Return the first line, the line containing "for _o in list(bpy.data.objects): bpy.data.objects.remove(_o)", and every line between them, exactly as they stand.

** Start of Data excerpt **

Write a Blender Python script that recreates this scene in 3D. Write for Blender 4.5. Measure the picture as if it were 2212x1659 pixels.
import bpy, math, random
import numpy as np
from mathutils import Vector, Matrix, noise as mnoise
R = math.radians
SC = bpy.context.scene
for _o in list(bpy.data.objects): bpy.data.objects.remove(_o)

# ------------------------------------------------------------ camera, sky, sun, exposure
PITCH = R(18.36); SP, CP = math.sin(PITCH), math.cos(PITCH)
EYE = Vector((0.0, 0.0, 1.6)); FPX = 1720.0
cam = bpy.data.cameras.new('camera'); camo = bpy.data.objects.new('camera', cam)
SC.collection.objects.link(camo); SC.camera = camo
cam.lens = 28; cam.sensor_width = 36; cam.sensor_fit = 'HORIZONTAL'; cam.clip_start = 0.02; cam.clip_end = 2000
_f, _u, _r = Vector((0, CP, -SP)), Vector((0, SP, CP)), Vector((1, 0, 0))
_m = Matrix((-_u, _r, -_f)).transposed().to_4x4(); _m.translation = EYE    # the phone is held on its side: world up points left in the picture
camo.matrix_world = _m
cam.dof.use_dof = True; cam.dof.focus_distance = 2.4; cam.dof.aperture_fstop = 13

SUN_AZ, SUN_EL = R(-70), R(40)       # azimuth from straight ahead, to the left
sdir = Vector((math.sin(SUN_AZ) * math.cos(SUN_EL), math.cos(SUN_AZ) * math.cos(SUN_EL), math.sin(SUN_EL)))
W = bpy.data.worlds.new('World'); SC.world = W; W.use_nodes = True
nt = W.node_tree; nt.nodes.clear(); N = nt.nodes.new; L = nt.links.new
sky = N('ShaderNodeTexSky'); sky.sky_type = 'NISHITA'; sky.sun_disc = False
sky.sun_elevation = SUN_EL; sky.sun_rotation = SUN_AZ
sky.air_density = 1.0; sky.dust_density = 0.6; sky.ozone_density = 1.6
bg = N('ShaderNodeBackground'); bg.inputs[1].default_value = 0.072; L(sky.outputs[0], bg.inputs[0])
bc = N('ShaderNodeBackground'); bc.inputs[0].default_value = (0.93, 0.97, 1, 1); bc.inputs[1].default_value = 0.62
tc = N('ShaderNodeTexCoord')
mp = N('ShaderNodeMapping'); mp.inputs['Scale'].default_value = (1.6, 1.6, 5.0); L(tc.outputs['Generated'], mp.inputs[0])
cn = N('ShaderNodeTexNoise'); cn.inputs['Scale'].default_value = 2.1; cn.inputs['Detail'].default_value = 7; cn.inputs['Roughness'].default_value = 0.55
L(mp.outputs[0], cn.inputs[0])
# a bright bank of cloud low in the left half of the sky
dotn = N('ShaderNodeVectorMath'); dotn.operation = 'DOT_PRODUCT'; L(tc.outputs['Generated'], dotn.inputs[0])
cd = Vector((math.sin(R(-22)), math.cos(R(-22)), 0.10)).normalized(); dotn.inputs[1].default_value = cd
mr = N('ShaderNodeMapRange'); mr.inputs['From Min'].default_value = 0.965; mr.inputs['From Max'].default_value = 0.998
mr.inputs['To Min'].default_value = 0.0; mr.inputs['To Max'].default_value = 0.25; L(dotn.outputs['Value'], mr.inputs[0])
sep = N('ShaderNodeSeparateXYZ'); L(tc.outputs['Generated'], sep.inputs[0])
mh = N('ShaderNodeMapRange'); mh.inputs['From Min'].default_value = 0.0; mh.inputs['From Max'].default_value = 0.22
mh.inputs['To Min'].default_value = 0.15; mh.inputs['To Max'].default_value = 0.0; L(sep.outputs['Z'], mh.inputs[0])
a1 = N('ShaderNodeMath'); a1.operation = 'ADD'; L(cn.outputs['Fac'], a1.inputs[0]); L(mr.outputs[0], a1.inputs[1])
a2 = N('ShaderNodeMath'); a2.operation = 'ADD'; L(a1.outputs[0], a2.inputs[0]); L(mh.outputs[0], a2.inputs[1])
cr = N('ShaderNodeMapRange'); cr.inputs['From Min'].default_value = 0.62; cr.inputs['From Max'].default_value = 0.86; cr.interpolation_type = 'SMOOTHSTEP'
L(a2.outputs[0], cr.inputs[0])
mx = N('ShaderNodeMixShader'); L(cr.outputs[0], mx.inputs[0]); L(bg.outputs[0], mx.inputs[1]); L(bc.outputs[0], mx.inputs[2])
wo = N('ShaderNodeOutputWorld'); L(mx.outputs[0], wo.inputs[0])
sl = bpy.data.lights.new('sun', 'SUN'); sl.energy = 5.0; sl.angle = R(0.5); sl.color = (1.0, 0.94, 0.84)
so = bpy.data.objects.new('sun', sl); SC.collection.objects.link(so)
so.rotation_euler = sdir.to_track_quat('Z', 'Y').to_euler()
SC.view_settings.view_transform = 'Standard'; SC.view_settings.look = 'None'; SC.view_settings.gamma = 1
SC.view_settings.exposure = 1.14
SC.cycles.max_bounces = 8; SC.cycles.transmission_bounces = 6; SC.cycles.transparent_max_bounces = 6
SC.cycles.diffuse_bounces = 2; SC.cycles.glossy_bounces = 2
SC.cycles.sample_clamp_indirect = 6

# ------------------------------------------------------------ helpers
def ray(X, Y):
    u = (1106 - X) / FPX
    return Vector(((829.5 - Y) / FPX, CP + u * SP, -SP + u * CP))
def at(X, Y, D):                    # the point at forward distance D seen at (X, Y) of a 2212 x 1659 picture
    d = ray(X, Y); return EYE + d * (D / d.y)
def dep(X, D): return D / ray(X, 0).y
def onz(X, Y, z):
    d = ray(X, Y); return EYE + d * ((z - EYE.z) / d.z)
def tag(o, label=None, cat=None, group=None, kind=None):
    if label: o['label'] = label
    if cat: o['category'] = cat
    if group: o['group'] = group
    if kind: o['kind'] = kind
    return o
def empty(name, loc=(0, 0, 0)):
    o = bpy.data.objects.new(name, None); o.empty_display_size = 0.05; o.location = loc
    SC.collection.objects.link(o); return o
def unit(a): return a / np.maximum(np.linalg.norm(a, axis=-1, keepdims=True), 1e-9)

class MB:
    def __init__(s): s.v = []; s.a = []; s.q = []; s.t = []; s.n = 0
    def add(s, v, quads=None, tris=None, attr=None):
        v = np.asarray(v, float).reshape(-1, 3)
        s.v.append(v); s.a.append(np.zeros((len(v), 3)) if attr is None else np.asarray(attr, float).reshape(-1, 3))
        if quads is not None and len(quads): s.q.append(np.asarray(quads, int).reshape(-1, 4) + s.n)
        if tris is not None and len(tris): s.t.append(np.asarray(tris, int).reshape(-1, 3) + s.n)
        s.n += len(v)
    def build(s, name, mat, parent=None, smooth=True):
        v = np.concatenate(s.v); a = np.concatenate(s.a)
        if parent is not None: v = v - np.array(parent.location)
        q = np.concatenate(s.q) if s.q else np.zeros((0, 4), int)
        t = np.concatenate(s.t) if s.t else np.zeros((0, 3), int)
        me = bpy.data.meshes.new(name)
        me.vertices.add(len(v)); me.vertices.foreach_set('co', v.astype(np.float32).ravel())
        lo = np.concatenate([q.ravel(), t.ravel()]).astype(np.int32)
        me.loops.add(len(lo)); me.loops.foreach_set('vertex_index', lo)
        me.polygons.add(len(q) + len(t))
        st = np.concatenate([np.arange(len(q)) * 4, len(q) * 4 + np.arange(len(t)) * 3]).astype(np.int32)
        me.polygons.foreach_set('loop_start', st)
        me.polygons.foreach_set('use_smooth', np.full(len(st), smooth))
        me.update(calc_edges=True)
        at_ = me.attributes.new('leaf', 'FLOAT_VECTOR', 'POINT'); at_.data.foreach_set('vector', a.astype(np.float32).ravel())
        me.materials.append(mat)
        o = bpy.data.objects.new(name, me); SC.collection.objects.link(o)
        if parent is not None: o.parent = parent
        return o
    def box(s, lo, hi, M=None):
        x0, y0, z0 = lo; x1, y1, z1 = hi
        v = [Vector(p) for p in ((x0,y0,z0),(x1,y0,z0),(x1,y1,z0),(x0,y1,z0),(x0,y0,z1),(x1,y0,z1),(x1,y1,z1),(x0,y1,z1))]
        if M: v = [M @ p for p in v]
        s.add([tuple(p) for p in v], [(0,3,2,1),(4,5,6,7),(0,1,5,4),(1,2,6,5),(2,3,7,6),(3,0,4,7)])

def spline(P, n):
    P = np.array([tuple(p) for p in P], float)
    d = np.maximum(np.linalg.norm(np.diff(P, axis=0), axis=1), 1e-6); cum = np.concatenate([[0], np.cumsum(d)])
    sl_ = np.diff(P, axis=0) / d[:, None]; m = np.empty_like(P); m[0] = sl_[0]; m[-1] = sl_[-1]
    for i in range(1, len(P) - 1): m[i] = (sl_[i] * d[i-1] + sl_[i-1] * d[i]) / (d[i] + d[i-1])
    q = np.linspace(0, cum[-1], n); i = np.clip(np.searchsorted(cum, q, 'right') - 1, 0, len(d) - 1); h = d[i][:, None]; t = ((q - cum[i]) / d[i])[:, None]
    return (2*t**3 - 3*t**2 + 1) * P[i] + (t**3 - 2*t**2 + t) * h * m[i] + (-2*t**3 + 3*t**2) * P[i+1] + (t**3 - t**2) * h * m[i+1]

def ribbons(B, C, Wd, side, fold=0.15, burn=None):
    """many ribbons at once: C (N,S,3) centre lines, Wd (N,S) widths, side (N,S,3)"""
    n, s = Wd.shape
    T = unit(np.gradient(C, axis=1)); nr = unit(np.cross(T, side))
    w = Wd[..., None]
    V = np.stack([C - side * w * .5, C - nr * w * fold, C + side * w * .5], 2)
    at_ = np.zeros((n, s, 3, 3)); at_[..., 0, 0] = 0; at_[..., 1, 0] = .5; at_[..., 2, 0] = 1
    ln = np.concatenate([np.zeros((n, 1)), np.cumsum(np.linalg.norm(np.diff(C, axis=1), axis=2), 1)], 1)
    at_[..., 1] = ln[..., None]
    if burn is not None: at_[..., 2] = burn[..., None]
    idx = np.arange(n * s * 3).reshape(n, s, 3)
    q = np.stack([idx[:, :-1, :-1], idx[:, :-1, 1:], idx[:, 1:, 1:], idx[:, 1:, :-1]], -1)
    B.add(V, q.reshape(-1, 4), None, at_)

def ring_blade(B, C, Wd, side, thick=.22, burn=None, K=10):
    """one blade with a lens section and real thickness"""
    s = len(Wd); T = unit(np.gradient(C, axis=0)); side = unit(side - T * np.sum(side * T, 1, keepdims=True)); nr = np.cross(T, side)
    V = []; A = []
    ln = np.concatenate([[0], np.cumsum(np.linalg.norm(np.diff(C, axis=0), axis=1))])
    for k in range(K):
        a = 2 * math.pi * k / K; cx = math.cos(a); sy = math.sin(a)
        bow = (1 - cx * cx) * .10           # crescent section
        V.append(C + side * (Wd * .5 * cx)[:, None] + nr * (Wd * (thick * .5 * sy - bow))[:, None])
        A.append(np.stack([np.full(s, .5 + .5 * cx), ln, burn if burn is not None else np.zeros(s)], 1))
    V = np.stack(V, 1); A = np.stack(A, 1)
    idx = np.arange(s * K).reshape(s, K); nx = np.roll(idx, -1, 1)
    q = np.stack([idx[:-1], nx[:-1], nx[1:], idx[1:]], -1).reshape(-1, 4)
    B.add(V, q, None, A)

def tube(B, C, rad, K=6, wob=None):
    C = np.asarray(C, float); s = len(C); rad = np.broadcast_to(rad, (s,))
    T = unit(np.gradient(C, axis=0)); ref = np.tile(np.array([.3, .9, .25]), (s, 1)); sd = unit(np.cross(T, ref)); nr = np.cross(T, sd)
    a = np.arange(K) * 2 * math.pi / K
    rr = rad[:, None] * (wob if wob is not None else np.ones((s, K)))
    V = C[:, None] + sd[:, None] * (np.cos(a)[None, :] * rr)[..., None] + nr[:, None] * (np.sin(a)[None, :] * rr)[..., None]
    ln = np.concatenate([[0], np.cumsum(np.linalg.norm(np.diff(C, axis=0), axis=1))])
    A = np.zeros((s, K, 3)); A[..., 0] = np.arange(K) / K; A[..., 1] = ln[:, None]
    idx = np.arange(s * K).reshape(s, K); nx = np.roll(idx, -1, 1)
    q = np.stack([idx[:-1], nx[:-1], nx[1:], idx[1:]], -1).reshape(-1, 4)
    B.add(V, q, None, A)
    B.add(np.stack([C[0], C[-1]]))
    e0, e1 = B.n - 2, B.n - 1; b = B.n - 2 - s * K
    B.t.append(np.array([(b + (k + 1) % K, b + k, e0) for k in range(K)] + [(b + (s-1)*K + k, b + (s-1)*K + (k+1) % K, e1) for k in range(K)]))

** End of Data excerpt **

Written answer
Write a Blender Python script that recreates this scene in 3D. Write for Blender 4.5. Measure the picture as if it were 2212x1659 pixels.
import bpy, math, random
import numpy as np
from mathutils import Vector, Matrix, noise as mnoise
R = math.radians
SC = bpy.context.scene
for _o in list(bpy.data.objects): bpy.data.objects.remove(_o)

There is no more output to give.